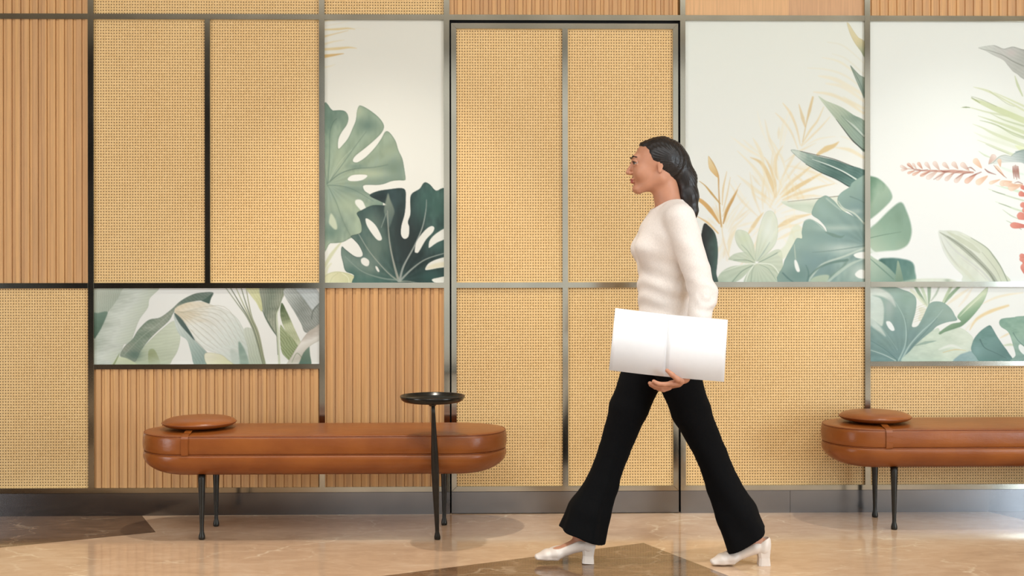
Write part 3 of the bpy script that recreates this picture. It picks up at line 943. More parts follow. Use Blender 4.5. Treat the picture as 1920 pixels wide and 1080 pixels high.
# small yellow plant beside the person
for pts, w, col, a in (
        ([(225, 600), (212, 450), (205, 300), (200, 200), (165, 110), (130, 55)], (10, 10, 8, 12, 8, 2), (206, 156, 84), .95),
        ([(215, 420), (150, 340), (100, 280), (55, 245)], (8, 16, 8, 2), (206, 160, 84), .95), ([(210, 575), (140, 470), (70, 400), (0, 368)], (8, 34, 30, 16), (220, 166, 88), .95),
        ([(240, 575), (270, 470), (310, 390), (352, 310)], (8, 24, 22, 2), (206, 154, 80), .95), ([(232, 430), (240, 300), (268, 170)], (5, 14, 3), (228, 192, 130), .75),
        ([(238, 480), (270, 350), (295, 215)], (5, 12, 3), (230, 198, 140), .65), ([(235, 520), (300, 390), (375, 262)], (4, 8, 2), (226, 188, 126), .7),
        ([(200, 650), (120, 570), (40, 520)], (10, 16, 4), (228, 182, 110), .8), ([(228, 600), (245, 720), (290, 850)], (8, 8, 6), (236, 212, 160), .7)):
    c.line(pts, w, col, a, .9)
c.fill([(125, 50), (150, 90), (190, 160), (198, 215), (165, 190), (130, 140)], [(240, 216, 160), (224, 180, 110)], [(130, 60), (190, 200)], edge=(1.2, .6, (206, 156, 84)))
c.line([(240, 700), (270, 860)], (26, 14), (240, 222, 190), .5, 2)
# dark green blades at the right edge
c.T = (1490, 40, 4.322)
c.fill([(196, 605), (260, 640), (380, 690), (480, 755), (580, 825), (580, 1052), (510, 1000), (450, 930), (370, 830), (290, 730)], [(206, 212, 180), (160, 178, 150), (136, 158, 138)], [(210, 610), (560, 980)], veins=('par', 48, 5, 3))
c.line([(400, 780), (480, 840), (575, 940)], (2, 14, 14), (206, 214, 196), .8)
c.line([(380, 760), (480, 860), (575, 950)], (2, 6, 8), (100, 122, 106), .7)
c.line([(340, 790), (400, 870), (480, 970), (570, 1046)], (2, 6, 9, 7), (56, 62, 54), .9)
c.blob(500, 780, 70, 40, (118, 142, 122), .6)
c.T = (1300, 280, 4.153)
c.fill([(765, 8), (830, 8), (950, 45), (1100, 80), (1200, 115), (1350, 168), (1350, 260), (1225, 290), (1120, 230), (1000, 180), (880, 110)],
       [(206, 216, 196), (128, 154, 138), (84, 118, 106), (92, 128, 116)], [(780, 10), (1280, 230)], edge=(1.3, .5, (52, 74, 66)), veins=('par', 25, 5, 4))
c.blob(1130, 200, 120, 30, (70, 104, 94), .6)
c.line([(930, 75), (1060, 120), (1180, 175), (1285, 240)], (3, 8, 10, 12), (226, 232, 216), .95)
c.line([(1000, 110), (1150, 170), (1240, 225)], (3, 7, 6), (48, 72, 66), .7)
c.line([(840, 12), (950, 38), (1100, 74), (1250, 132)], (2, 5, 6, 4), (58, 60, 50), .85)
c.line([(880, 112), (1000, 178), (1120, 232), (1215, 288)], (3, 5, 6, 5), (44, 58, 52), .85)
c.fill([(690, 405), (800, 395), (960, 380), (1080, 365), (1200, 365), (1200, 480), (960, 500), (850, 480), (760, 450)], [(222, 224, 200), (196, 208, 180), (206, 214, 188)], [(700, 400), (700, 490)], soft=1)
c.line([(740, 405), (900, 388), (1130, 362)], (2, 4, 6), (116, 108, 84), .8)
# pale green bloom in the middle
GR = [(214, 220, 190), (190, 202, 170), (170, 188, 156)]
for pts in ([(490, 870), (440, 830), (360, 760), (330, 680), (350, 625), (420, 640), (455, 690), (480, 760)],
            [(500, 870), (490, 780), (510, 650), (560, 500), (620, 480), (660, 560), (655, 700), (600, 790)],
            [(480, 880), (400, 880), (300, 860), (280, 850), (330, 810), (420, 800), (470, 850)],
            [(470, 890), (400, 900), (300, 910), (220, 960), (180, 1050), (280, 1050), (370, 1010), (440, 940)],
            [(510, 870), (560, 830), (640, 780), (690, 790), (700, 880), (710, 960), (680, 1000), (640, 950), (590, 900)],
            [(495, 890), (440, 940), (400, 1050), (560, 1050), (640, 1050), (680, 1000), (640, 930), (570, 890)]):
    c.fill(pts, GR, [(500, 640), (420, 1040)], .82, soft=1, edge=(1.6, .4, (150, 168, 136)), veins=('fan', 490, 882, 30, 4))
c.blob(590, 620, 50, 110, (232, 238, 222), .7)
c.blob(400, 690, 50, 60, (206, 218, 176), .6)
for pts, w, col, a in (([(490, 885), (420, 860), (320, 860)], (8, 6, 4), (128, 150, 122), .8), ([(490, 885), (380, 900), (230, 950)], (10, 8, 3), (222, 228, 206), .9), ([(480, 895), (380, 950), (300, 1040)], (6, 8, 8), (122, 146, 122), .7),
                       ([(490, 885), (440, 950), (410, 1040)], (9, 8, 7), (228, 232, 210), .9), ([(510, 880), (610, 830), (680, 790)], (5, 6, 7), (112, 140, 118), .75), ([(510, 885), (620, 900), (690, 1000)], (10, 9, 9), (224, 230, 208), .9),
                       ([(500, 870), (550, 800), (600, 720)], (4, 8, 3), (150, 172, 160), .7), ([(480, 860), (430, 790), (380, 740)], (4, 5, 3), (140, 162, 132), .7), ([(480, 900), (460, 960), (455, 1030)], (3, 4, 4), (122, 146, 122), .6),
                       ([(520, 895), (590, 930), (650, 1020)], (3, 5, 4), (130, 154, 128), .6)):
    c.line(pts, w, col, a)
c.blob(492, 882, 22, 18, (206, 204, 168), .8)
c.fill([(660, 800), (720, 740), (780, 600), (830, 590), (860, 660), (830, 760), (740, 820), (700, 850)], [(226, 228, 196), (208, 216, 180)], a=.7, soft=1.5)
# dark leaf next to the person's shoulder
c.fill([(92, 575), (130, 595), (170, 640), (190, 700), (198, 780), (195, 870), (186, 960), (190, 1050), (40, 1050), (50, 800), (70, 660)], [(42, 40, 38), (52, 62, 58), (72, 100, 88)], [(50, 800), (200, 800)], edge=(1.2, .5, (36, 44, 40)))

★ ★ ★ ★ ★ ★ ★

**WORK TO DO:** Pictures in the data above should not be copied; transcribe everything else exactly.

**TASK SOLUTION:**
Write part 3 of the bpy script that recreates this picture. It picks up at line 943. More parts follow. Use Blender 4.5. Treat the picture as 1920 pixels wide and 1080 pixels high.
# small yellow plant beside the person
for pts, w, col, a in (
        ([(225, 600), (212, 450), (205, 300), (200, 200), (165, 110), (130, 55)], (10, 10, 8, 12, 8, 2), (206, 156, 84), .95),
        ([(215, 420), (150, 340), (100, 280), (55, 245)], (8, 16, 8, 2), (206, 160, 84), .95), ([(210, 575), (140, 470), (70, 400), (0, 368)], (8, 34, 30, 16), (220, 166, 88), .95),
        ([(240, 575), (270, 470), (310, 390), (352, 310)], (8, 24, 22, 2), (206, 154, 80), .95), ([(232, 430), (240, 300), (268, 170)], (5, 14, 3), (228, 192, 130), .75),
        ([(238, 480), (270, 350), (295, 215)], (5, 12, 3), (230, 198, 140), .65), ([(235, 520), (300, 390), (375, 262)], (4, 8, 2), (226, 188, 126), .7),
        ([(200, 650), (120, 570), (40, 520)], (10, 16, 4), (228, 182, 110), .8), ([(228, 600), (245, 720), (290, 850)], (8, 8, 6), (236, 212, 160), .7)):
    c.line(pts, w, col, a, .9)
c.fill([(125, 50), (150, 90), (190, 160), (198, 215), (165, 190), (130, 140)], [(240, 216, 160), (224, 180, 110)], [(130, 60), (190, 200)], edge=(1.2, .6, (206, 156, 84)))
c.line([(240, 700), (270, 860)], (26, 14), (240, 222, 190), .5, 2)
# dark green blades at the right edge
c.T = (1490, 40, 4.322)
c.fill([(196, 605), (260, 640), (380, 690), (480, 755), (580, 825), (580, 1052), (510, 1000), (450, 930), (370, 830), (290, 730)], [(206, 212, 180), (160, 178, 150), (136, 158, 138)], [(210, 610), (560, 980)], veins=('par', 48, 5, 3))
c.line([(400, 780), (480, 840), (575, 940)], (2, 14, 14), (206, 214, 196), .8)
c.line([(380, 760), (480, 860), (575, 950)], (2, 6, 8), (100, 122, 106), .7)
c.line([(340, 790), (400, 870), (480, 970), (570, 1046)], (2, 6, 9, 7), (56, 62, 54), .9)
c.blob(500, 780, 70, 40, (118, 142, 122), .6)
c.T = (1300, 280, 4.153)
c.fill([(765, 8), (830, 8), (950, 45), (1100, 80), (1200, 115), (1350, 168), (1350, 260), (1225, 290), (1120, 230), (1000, 180), (880, 110)],
       [(206, 216, 196), (128, 154, 138), (84, 118, 106), (92, 128, 116)], [(780, 10), (1280, 230)], edge=(1.3, .5, (52, 74, 66)), veins=('par', 25, 5, 4))
c.blob(1130, 200, 120, 30, (70, 104, 94), .6)
c.line([(930, 75), (1060, 120), (1180, 175), (1285, 240)], (3, 8, 10, 12), (226, 232, 216), .95)
c.line([(1000, 110), (1150, 170), (1240, 225)], (3, 7, 6), (48, 72, 66), .7)
c.line([(840, 12), (950, 38), (1100, 74), (1250, 132)], (2, 5, 6, 4), (58, 60, 50), .85)
c.line([(880, 112), (1000, 178), (1120, 232), (1215, 288)], (3, 5, 6, 5), (44, 58, 52), .85)
c.fill([(690, 405), (800, 395), (960, 380), (1080, 365), (1200, 365), (1200, 480), (960, 500), (850, 480), (760, 450)], [(222, 224, 200), (196, 208, 180), (206, 214, 188)], [(700, 400), (700, 490)], soft=1)
c.line([(740, 405), (900, 388), (1130, 362)], (2, 4, 6), (116, 108, 84), .8)
# pale green bloom in the middle
GR = [(214, 220, 190), (190, 202, 170), (170, 188, 156)]
for pts in ([(490, 870), (440, 830), (360, 760), (330, 680), (350, 625), (420, 640), (455, 690), (480, 760)],
            [(500, 870), (490, 780), (510, 650), (560, 500), (620, 480), (660, 560), (655, 700), (600, 790)],
            [(480, 880), (400, 880), (300, 860), (280, 850), (330, 810), (420, 800), (470, 850)],
            [(470, 890), (400, 900), (300, 910), (220, 960), (180, 1050), (280, 1050), (370, 1010), (440, 940)],
            [(510, 870), (560, 830), (640, 780), (690, 790), (700, 880), (710, 960), (680, 1000), (640, 950), (590, 900)],
            [(495, 890), (440, 940), (400, 1050), (560, 1050), (640, 1050), (680, 1000), (640, 930), (570, 890)]):
    c.fill(pts, GR, [(500, 640), (420, 1040)], .82, soft=1, edge=(1.6, .4, (150, 168, 136)), veins=('fan', 490, 882, 30, 4))
c.blob(590, 620, 50, 110, (232, 238, 222), .7)
c.blob(400, 690, 50, 60, (206, 218, 176), .6)
for pts, w, col, a in (([(490, 885), (420, 860), (320, 860)], (8, 6, 4), (128, 150, 122), .8), ([(490, 885), (380, 900), (230, 950)], (10, 8, 3), (222, 228, 206), .9), ([(480, 895), (380, 950), (300, 1040)], (6, 8, 8), (122, 146, 122), .7),
                       ([(490, 885), (440, 950), (410, 1040)], (9, 8, 7), (228, 232, 210), .9), ([(510, 880), (610, 830), (680, 790)], (5, 6, 7), (112, 140, 118), .75), ([(510, 885), (620, 900), (690, 1000)], (10, 9, 9), (224, 230, 208), .9),
                       ([(500, 870), (550, 800), (600, 720)], (4, 8, 3), (150, 172, 160), .7), ([(480, 860), (430, 790), (380, 740)], (4, 5, 3), (140, 162, 132), .7), ([(480, 900), (460, 960), (455, 1030)], (3, 4, 4), (122, 146, 122), .6),
                       ([(520, 895), (590, 930), (650, 1020)], (3, 5, 4), (130, 154, 128), .6)):
    c.line(pts, w, col, a)
c.blob(492, 882, 22, 18, (206, 204, 168), .8)
c.fill([(660, 800), (720, 740), (780, 600), (830, 590), (860, 660), (830, 760), (740, 820), (700, 850)], [(226, 228, 196), (208, 216, 180)], a=.7, soft=1.5)
# dark leaf next to the person's shoulder
c.fill([(92, 575), (130, 595), (170, 640), (190, 700), (198, 780), (195, 870), (186, 960), (190, 1050), (40, 1050), (50, 800), (70, 660)], [(42, 40, 38), (52, 62, 58), (72, 100, 88)], [(50, 800), (200, 800)], edge=(1.2, .5, (36, 44, 40)))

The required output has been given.